Mr Orme, formerly a print-seller in Bond-street, purchased property west of Craven-hill. Mr. Neild is the lessee of all the land claimed by the Dean and Chapter of Westminster in this parish; and is said to have purchased land in and near Paddington, of the descendants of Dr. Busby. A Mr. White now owns land at Westbourn; the Grand Junction Canal Company; the Grand Junction Water Works Company; and the Great Western Railway Company, are large proprietors. Many pieces of land have been given, and purchased for charitable uses; and in 1852 no less than fifty persons claimed to be registered as county voters for freehold land held by them in Paddington.

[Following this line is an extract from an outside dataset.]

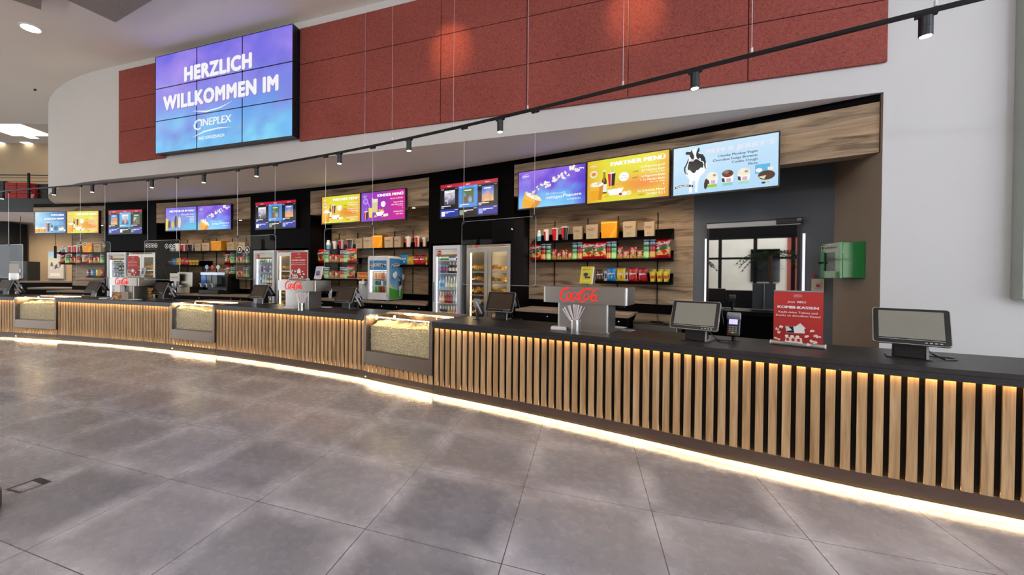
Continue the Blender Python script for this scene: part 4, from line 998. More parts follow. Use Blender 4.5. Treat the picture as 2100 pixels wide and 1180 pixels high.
def fridge(s0, s1, which, rows):
    sm = (s0 + s1) / 2; w = (s1 - s0); P, rz_ = place(sm, 0, 0); hw = w / 2
    t = thing('drinks_fridge', '%s drinks fridge, tall with a glass door and lit white inside' % which, 'fridge', P, rz_, 'glass door drinks fridges')
    b = MB().box(-hw, hw, .04, .06, 0, .22).box(-hw, -hw + .03, .04, .6, .0, 1.995).box(hw - .03, hw, .04, .6, 0, 1.995).box(-hw, hw, .58, .6, 0, 1.995).box(-hw, hw, .04, .6, 1.9, 1.995).box(-hw, hw, .06, .6, .0, .2)
    obj('cabinet', b, 'fridge_white', t)
    d = MB().box(-hw, -hw + .055, 0, .038, .22, 1.99).box(hw - .055, hw, 0, .038, .22, 1.99).box(-hw + .055, hw - .055, 0, .038, 1.93, 1.99).box(-hw + .055, hw - .055, 0, .038, .22, .3)
    dr = obj('door', d, 'fridge_white', t)
    obj('handle', MB().box(-hw + .012, -hw + .03, -.03, -.004, 1.0, 1.35), 'grey_plastic', dr)
    obj('door_glass', MB().box(-hw + .055, hw - .055, .014, .02, .3, 1.93), 'glass_clear', t)
    p = Pic(); p.rect(-hw + .056, 1.81, hw - .056, 1.93, '#efece6'); p.rect(-hw + .056, 1.795, hw - .056, 1.835, '#9a7040'); p.ell(-hw + .115, 1.868, .042, .042, '#c81426', 18); p.text('Cola', -hw + .115, 1.857, .032, '#ffffff', 'c', None, 0, .3)
    p.v = [(x, y + .035, z) for x, y, z in p.v]; obj('header_print', p, 'print_matt', t, smooth=0)
    obj('led_tube', MB().box(-hw + .034, -hw + .05, .06, .075, .35, 1.88), 'led_white', t); obj('led_tube', MB().box(hw - .05, hw - .034, .06, .075, .35, 1.88), 'led_white', t)
    obj('led_tube', MB().box(-hw + .06, hw - .06, .055, .07, 1.88, 1.895), 'led_white', t)
    for z in SHZ: obj('wire_shelf', MB().box(-hw + .03, hw - .03, .05, .5, z - .014, z - .004), 'white_plastic', t)
    SN = ['top', 'second', 'third', 'fourth', 'bottom']
    for r, (z, lst) in enumerate(zip(SHZ, rows)):
        n = len(lst)
        for i, k in enumerate(lst):
            u = -hw + .085 + (w - .17) * (i + .5) / n
            put_bottle(k, sm + u, .1 + rng.uniform(0, .02), z - .0035, '%s, %s from left, %s shelf of the %s fridge' % (WORDS[k], ORD[i], SN[r], which), 'drinks in the %s fridge' % which)
fridge(-.136, .406, 'nearest', [['green'] * 4 + ['can_silver'] * 3 + ['dark'], ['can_blue'] * 3 + ['dark'] * 3, ['water', 'water', 'clear', 'clear', 'yellow', 'clear', 'clear'], ['pink', 'yellow', 'red', 'red', 'red', 'clear', 'clear'], ['dark', 'dark', 'dark', 'yellow', 'yellow', 'pink', 'pink']])
fridge(-4.745, -4.136, 'middle', [['green'] * 3 + ['clear'] * 3, ['can_blue', 'can_silver', 'can_blue', 'can_silver', 'can_silver'], ['water', 'clear', 'clear', 'brown', 'brown', 'red'], ['clear', 'clear', 'yellow', 'brown', 'brown', 'red'], ['dark', 'dark', 'dark', 'yellow', 'yellow']])
fridge(-9.458, -8.83, 'farthest', [['green'] * 4 + ['clear'] * 2, ['can_silver', 'can_silver', 'dark', 'dark', 'dark'], ['clear', 'clear', 'water', 'green', 'brown'], ['clear', 'water', 'yellow', 'red', 'dark'], ['dark', 'dark', 'yellow']])
NSZ = [sz(990, y, .15)[1] for y in (557.7, 580.8, 604.5, 627, 648)]
def nacho_cabinet(s0, s1, which):
    sm = (s0 + s1) / 2; w = s1 - s0; P, rz_ = place(sm, .0, 0); hw = w / 2
    t = thing('nacho_warmer', '%s heated steel cabinet with two glass doors over trays of nachos' % which, 'food warmer', P, rz_, 'heated nacho cabinets')
    b = MB().box(-hw, -hw + .03, .03, .62, 0, 1.98).box(hw - .03, hw, .03, .62, 0, 1.98).box(-hw, hw, .6, .62, 0, 1.98).box(-hw, hw, .0, .62, 1.94, 1.98).box(-hw, hw, .03, .62, 0, .3)
    obj('cabinet', b, 'steel', t)
    for k, (a, c) in enumerate(((-hw, -.004), (.004, hw))):
        d = MB().box(a, a + .06, 0, .028, .3, 1.935).box(c - .06, c, 0, .028, .3, 1.935).box(a + .06, c - .06, 0, .028, 1.86, 1.935).box(a + .06, c - .06, 0, .028, .3, .38)
        dr = obj('door', d, 'steel', t)
        obj('door_pane', MB().box(a + .06, c - .06, .01, .015, .38, 1.86), 'glass_clear', dr)
    obj('status_display', MB().box(-hw + .04, hw - .1, -.004, .0, 1.945, 1.975), 'return_brown', t)
    for x in (-hw + .13, -hw + .23): obj('status_light', MB().box(x - .012, x + .012, -.007, -.004, 1.952, 1.97), 'led_red', t)
    obj('interior_light', MB().box(-hw + .035, -hw + .06, .05, .075, .4, 1.85), 'cabinet_light', t); obj('interior_light', MB().box(hw - .06, hw - .035, .05, .075, .4, 1.85), 'cabinet_light', t)
    obj('interior_light', MB().box(-hw + .08, hw - .08, .3, .33, 1.9, 1.915), 'cabinet_light', t)
    r = random.Random(int(s0 * 10))
    for i, z in enumerate(NSZ):
        tr = obj('tray', MB().box(-hw + .032, hw - .032, .045, .58, z - .012, z), 'steel_bright', t)
        mb = MB()
        for k in range(210):
            x = r.uniform(-hw + .07, hw - .07); y = r.uniform(.07, .3); h = .06 + .04 * fbm(x * 7 + i, y * 5); q = [Vector((r.uniform(-.03, .03), r.uniform(-.03, .03), r.uniform(-.02, .03))) for _ in range(3)]
            c = Vector((x, y, z + max(.02, h + r.uniform(-.01, .025)))); n = (q[1] - q[0]).cross(q[2] - q[0]).normalized() * .004
            mb.add([tuple(c + a + n) for a in q] + [tuple(c + a - n) for a in q], [(0, 1, 2), (5, 4, 3), (0, 3, 4, 1), (1, 4, 5, 2), (2, 5, 3, 0)])
        o = obj('nacho_pile', mb, 'nacho', tr, smooth=0); o['kind'] = 'stuff'
nacho_cabinet(.538, 1.332, 'nearest'); nacho_cabinet(-4.065, -3.166, 'middle'); nacho_cabinet(-8.733, -7.866, 'farthest')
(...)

It is not, however, the object of this work to exhibit the title deeds of private owners of land in this parish; or to record all the names of the owners of the soil; neither would I have it thought that I wish to constitute myself a judge of the value of those claims which have been set up by corporations, aggregate, or sole. But the rights of a whole people cannot be set aside by the single fact of possession; neither can individuals be permitted much longer to enrich themselves, and their immediate relatives, by applying to their own uses the proceeds of lands consecrated to the people.